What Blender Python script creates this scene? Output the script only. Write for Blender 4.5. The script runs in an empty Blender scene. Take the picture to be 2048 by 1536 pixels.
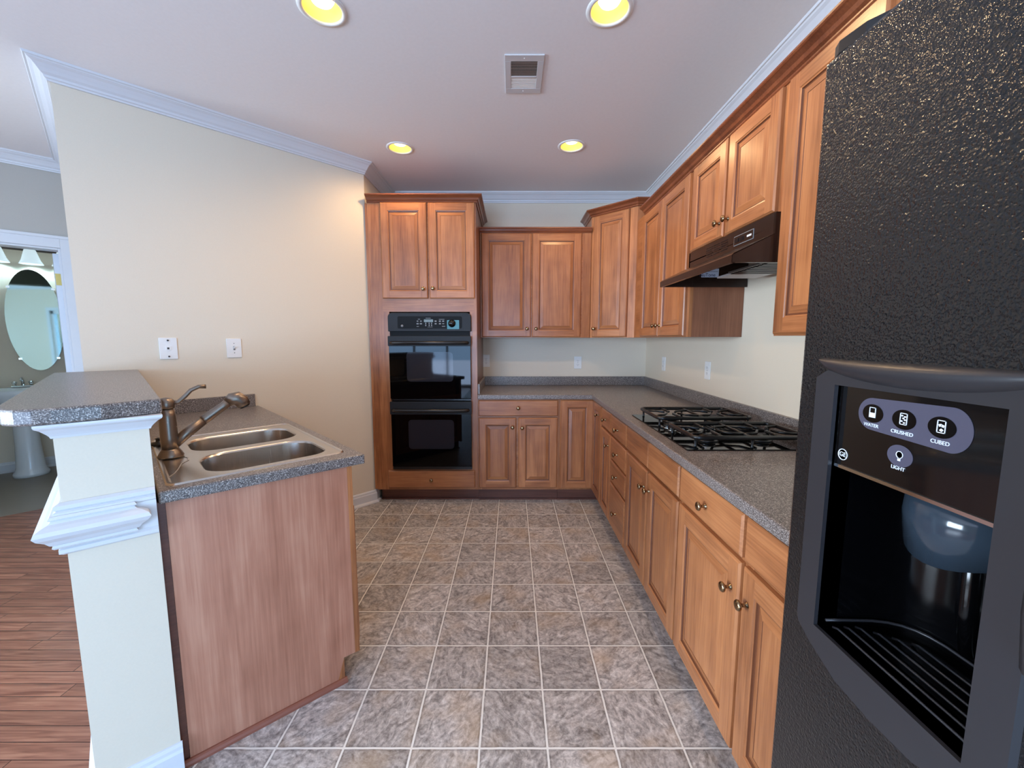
import bpy, bmesh, math, random
from mathutils import Vector, Matrix
random.seed(4)
PI = math.pi
SC = bpy.context.scene
COL = SC.collection
R = math.radians

# ------------------------------------------------------------------ camera
cam = bpy.data.cameras.new('camera'); camo = bpy.data.objects.new('camera', cam); COL.objects.link(camo)
cam.sensor_width = 36.0; cam.lens = 808.0 / 2048.0 * 36.0; cam.clip_start = 0.02; cam.clip_end = 200
camo.location = (0, 0, 1.36); camo.rotation_euler = (R(90 - 6.35), 0, 0)
SC.camera = camo
# ------------------------------------------------------------------ world, daylight, exposure
SC.view_settings.view_transform = 'Standard'; SC.view_settings.look = 'None'
SC.view_settings.exposure = 0.82; SC.view_settings.gamma = 1.0
SC.view_settings.use_curve_mapping = False
w = bpy.data.worlds.new('sky'); SC.world = w; w.use_nodes = True
wn = w.node_tree; bgn = wn.nodes['Background']
sky = wn.nodes.new('ShaderNodeTexSky'); sky.sky_type = 'NISHITA'; sky.sun_disc = False; sky.sun_elevation = R(40)
wn.links.new(sky.outputs[0], bgn.inputs[0]); bgn.inputs[1].default_value = 0.12
def area(name, loc, rot, sx, sy, power, col):
    l = bpy.data.lights.new(name, 'AREA'); l.shape = 'RECTANGLE'; l.size = sx; l.size_y = sy
    l.energy = power; l.color = col
    o = bpy.data.objects.new(name, l); COL.objects.link(o); o.location = loc; o.rotation_euler = rot
    return o
DAY = (0.34, 0.60, 1.0)
WARM = (1.0, 0.66, 0.34)
# daylight outside the glazed openings of the rear wall; the left-wall fill is added
area('daylight_patio', (-2.3, -5.22, 1.06), (R(90), 0, 0), 2.7, 2.0, 182, DAY)
area('side_fill', (-6.42, -1.2, 1.4), (R(90), 0, R(-90)), 3.0, 1.6, 200, (0.66, 0.82, 1.0)).data.spread = R(112)  # added fill through an invented left window, brightens right wall and cabinet fronts
area('daylight_door', (1.52, -1.75, 1.05), (R(90), 0, R(90)), 1.7, 2.0, 46, (0.24, 0.58, 1.0))
area('ground_bounce', (-2.3, -6.1, 0.05), (R(128), 0, 0), 4.0, 1.6, 100, (0.80, 0.82, 1.0))
area('daylight_window', (0.35, -5.22, 1.40), (R(90), 0, 0), 1.2, 1.2, 30, DAY)
for k, (sx_, sy_) in enumerate([(-0.775, 1.81), (0.40, 1.815), (-0.79, 3.02), (0.416, 2.99)]):
    l = bpy.data.lights.new('can_lamp', 'SPOT'); l.energy = 13 if k < 2 else 10; l.color = WARM
    l.spot_size = R(168); l.spot_blend = 0.7; l.shadow_soft_size = 0.045
    o = bpy.data.objects.new('can_lamp', l); COL.objects.link(o); o.location = (sx_, sy_, 2.672)

# ------------------------------------------------------------------ materials
def lin(c):
    c = c / 255.0
    return c / 12.92 if c <= 0.04045 else ((c + 0.055) / 1.055) ** 2.4
def rgb(r, g, b): return (lin(r), lin(g), lin(b), 1)
MATS = {}
class NT:
    def __init__(s, name, rough=0.5, metal=0.0, spec=0.5, col=None):
        s.m = bpy.data.materials.new(name); s.m.use_nodes = True; s.t = s.m.node_tree
        s.b = s.t.nodes['Principled BSDF']
        s.b.inputs['Roughness'].default_value = rough; s.b.inputs['Metallic'].default_value = metal
        s.b.inputs['Specular IOR Level'].default_value = spec
        if col: s.b.inputs['Base Color'].default_value = col
        MATS[name] = s.m
    def n(s, ty, **kw):
        nd = s.t.nodes.new(ty)
        for k, v in kw.items():
            if k.startswith('i_'): nd.inputs[k[2:].replace('_', ' ')].default_value = v
            elif k[0] == 'I' and k[1:].isdigit(): nd.inputs[int(k[1:])].default_value = v
            else: setattr(nd, k, v)
        return nd
    def l(s, a, b): s.t.links.new(a, b)
    def math(s, op, a, b=None, c=None):
        nd = s.n('ShaderNodeMath', operation=op)
        for i, v in enumerate((a, b, c)):
            if v is None: continue
            if isinstance(v, (int, float)): nd.inputs[i].default_value = v
            else: s.l(v, nd.inputs[i])
        return nd.outputs[0]
    def ramp(s, fac, stops):
        nd = s.n('ShaderNodeValToRGB'); e = nd.color_ramp.elements
        e[0].position = stops[0][0]; e[0].color = stops[0][1]; e[1].position = stops[-1][0]; e[1].color = stops[-1][1]
        for p, c in stops[1:-1]:
            x = e.new(p); x.color = c
        s.l(fac, nd.inputs[0]); return nd.outputs[0]
    def mix(s, fac, a, b, mode='MIX'):
        nd = s.n('ShaderNodeMix', data_type='RGBA', blend_type=mode)
        for i, v in ((0, fac), (6, a), (7, b)):
            if isinstance(v, (int, float)): nd.inputs[i].default_value = v
            elif isinstance(v, tuple): nd.inputs[i].default_value = v
            else: s.l(v, nd.inputs[i])
        return nd.outputs[2]
    def bump(s, h, strength=0.2, dist=0.001):
        nd = s.n('ShaderNodeBump'); nd.inputs['Strength'].default_value = strength; nd.inputs['Distance'].default_value = dist
        s.l(h, nd.inputs['Height']); s.l(nd.outputs[0], s.b.inputs['Normal']); return nd
    def base(s, sock): s.l(sock, s.b.inputs['Base Color'])
    def coord(s): return s.n('ShaderNodeTexCoord').outputs['Object']
def plain(name, col, rough=0.5, metal=0.0, spec=0.5, bump=None):
    t = NT(name, rough, metal, spec, col)
    nz = t.n('ShaderNodeTexNoise', i_Scale=(bump[0] if bump else 6.0), i_Detail=3.0); t.l(t.coord(), nz.inputs['Vector'])
    c0 = tuple(x * 0.965 for x in col[:3]) + (1,); c1 = tuple(min(1, x * 1.03) for x in col[:3]) + (1,)
    t.base(t.mix(nz.outputs[0], c0, c1))
    if bump: t.bump(nz.outputs[0], bump[1], bump[2])
    return t.m
WALLC = rgb(226, 213, 192)
plain('wall_paint', WALLC, 0.6, bump=(180, 0.05, 0.001))
plain('wall_paint_grey', rgb(182, 175, 165), 0.6, bump=(180, 0.05, 0.001))
plain('ceiling_paint', rgb(236, 232, 232), 0.9, bump=(60, 0.05, 0.001))
plain('trim_white', rgb(218, 218, 220), 0.35)
plain('door_white', rgb(228, 232, 236), 0.4)
plain('plastic_white', rgb(236, 234, 230), 0.35)
plain('porcelain', rgb(225, 230, 232), 0.12)
plain('dark_void', rgb(14, 14, 16), 0.8)
plain('slot_dark', rgb(60, 56, 54), 0.6)
plain('brass_hinge', rgb(190, 165, 100), 0.3, 1.0)
plain('chrome', rgb(215, 220, 222), 0.12, 1.0)
plain('wood_glaze', rgb(108, 62, 38), 0.4)
plain('antique_brass', rgb(150, 126, 96), 0.2, 1.0)
plain('bronze', rgb(138, 126, 116), 0.36, 1.0)
plain('black_enamel', rgb(16, 16, 18), 0.28)
plain('cast_iron', rgb(18, 18, 19), 0.28)
plain('black_gloss', rgb(5, 5, 6), 0.04)
plain('oven_black', rgb(26, 27, 30), 0.5, 0, 0.3)
plain('oven_glass', rgb(4, 4, 5), 0.03, 0, 0.16)
plain('display_black', rgb(12, 12, 13), 0.5, 0, 0.15)
plain('oven_window', rgb(36, 36, 42), 0.05, 0, 0.2)
plain('hood_brown', rgb(42, 28, 22), 0.22)
plain('hood_filter', rgb(150, 148, 144), 0.35, 0.8)
plain('label_white', rgb(205, 215, 235), 0.5)
plain('label_ink', rgb(40, 50, 90), 0.5)
plain('print_white', rgb(215, 218, 222), 0.5)
plain('print_grey', rgb(120, 122, 124), 0.5)
plain('print_teal', rgb(60, 125, 135), 0.4)
plain('lcd', rgb(78, 80, 58), 0.25)
plain('fridge_side', rgb(30, 30, 32), 0.4)
plain('dispenser_grey', rgb(40, 39, 42), 0.38)
plain('dispenser_black', rgb(4, 4, 5), 0.16, 0, 0.3)
plain('dispenser_panel', rgb(14, 12, 12), 0.06)
plain('oval_grey', rgb(74, 72, 86), 0.25)
plain('paddle_grey', rgb(44, 54, 64), 0.12)
plain('vent_grey', rgb(205, 203, 204), 0.5)
plain('shoe_wood', rgb(140, 84, 66), 0.45)

def fridge_mat():
    t = NT('fridge_pebble', 0.085, 0, 0.5, rgb(24, 24, 25))
    c = t.coord()
    v = t.n('ShaderNodeTexVoronoi', i_Scale=330.0, feature='SMOOTH_F1'); t.l(c, v.inputs['Vector'])
    nz = t.n('ShaderNodeTexNoise', i_Scale=150.0, i_Detail=3.0); t.l(c, nz.inputs['Vector'])
    h = t.math('ADD', v.outputs['Distance'], t.math('MULTIPLY', nz.outputs[0], 1.2))
    t.bump(h, 0.42, 0.0022)
    return t.m
fridge_mat()
def wood(name, axis, c0, c1, c2, rough=0.36, scale=1.0, rnd=0.16, knots=True):
    t = NT(name, rough, 0, 0.4)
    oi = t.n('ShaderNodeObjectInfo')
    add = t.n('ShaderNodeVectorMath', operation='ADD'); t.l(t.coord(), add.inputs[0])
    cmb = t.n('ShaderNodeCombineXYZ')
    for i, f in enumerate((7.3, 3.1, 11.7)): t.l(t.math('MULTIPLY', oi.outputs['Random'], f), cmb.inputs[i])
    t.l(cmb.outputs[0], add.inputs[1])
    mp = t.n('ShaderNodeMapping'); t.l(add.outputs[0], mp.inputs[0])
    s = [11 * scale, 11 * scale, 11 * scale]; s[axis] = 1.1 * scale; mp.inputs['Scale'].default_value = s
    n1 = t.n('ShaderNodeTexNoise', i_Scale=1.0, i_Detail=4.0, i_Distortion=0.9); t.l(mp.outputs[0], n1.inputs['Vector'])
    mp2 = t.n('ShaderNodeMapping'); t.l(add.outputs[0], mp2.inputs[0])
    s2 = [150 * scale] * 3; s2[axis] = 5 * scale; mp2.inputs['Scale'].default_value = s2
    n2 = t.n('ShaderNodeTexNoise', i_Scale=1.0, i_Detail=3.0); t.l(mp2.outputs[0], n2.inputs['Vector'])
    n3 = t.n('ShaderNodeTexNoise', i_Scale=7.0, i_Detail=2.0); t.l(add.outputs[0], n3.inputs['Vector'])
    f = t.math('ADD', t.math('MULTIPLY', n1.outputs[0], 0.50), t.math('ADD', t.math('MULTIPLY', n2.outputs[0], 0.34), t.math('MULTIPLY', n3.outputs[0], 0.18)))
    col = t.ramp(f, [(0.34, c0), (0.5, c1), (0.66, c2)])
    v = t.math('ADD', 1 - rnd / 2, t.math('MULTIPLY', oi.outputs['Random'], rnd))
    hs = t.n('ShaderNodeHueSaturation'); t.l(col, hs.inputs['Color']); t.l(v, hs.inputs['Value'])
    t.base(hs.outputs[0])
    t.bump(n2.outputs[0], 0.04, 0.0005)
    t.b.inputs['Coat Weight'].default_value = 0.3; t.b.inputs['Coat Roughness'].default_value = 0.22
    return t.m
WC = (rgb(122, 72, 42), rgb(162, 102, 62), rgb(186, 124, 78))
wood('wood_v', 2, *WC); wood('wood_h', 0, *WC)
wood('wood_side', 2, rgb(104, 62, 42), rgb(126, 78, 54), rgb(140, 90, 64), 0.4)
wood('wood_crown', 0, rgb(96, 50, 30), rgb(124, 68, 42), rgb(142, 82, 50), 0.3)
wood('wood_dark', 0, rgb(84, 46, 34), rgb(104, 60, 46), rgb(120, 72, 54), 0.4)
wood('panel_veneer', 2, rgb(158, 102, 78), rgb(182, 124, 98), rgb(202, 148, 120), 0.42, 0.8, 0.0)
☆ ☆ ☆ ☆
§ Exercise description
Repeat the listing above up to and including the line with "R = math.radians", starting from its first line. Drop any pictures.

§ Finished exercise
What Blender Python script creates this scene? Output the script only. Write for Blender 4.5. The script runs in an empty Blender scene. Take the picture to be 2048 by 1536 pixels.
import bpy, bmesh, math, random
from mathutils import Vector, Matrix
random.seed(4)
PI = math.pi
SC = bpy.context.scene
COL = SC.collection
R = math.radians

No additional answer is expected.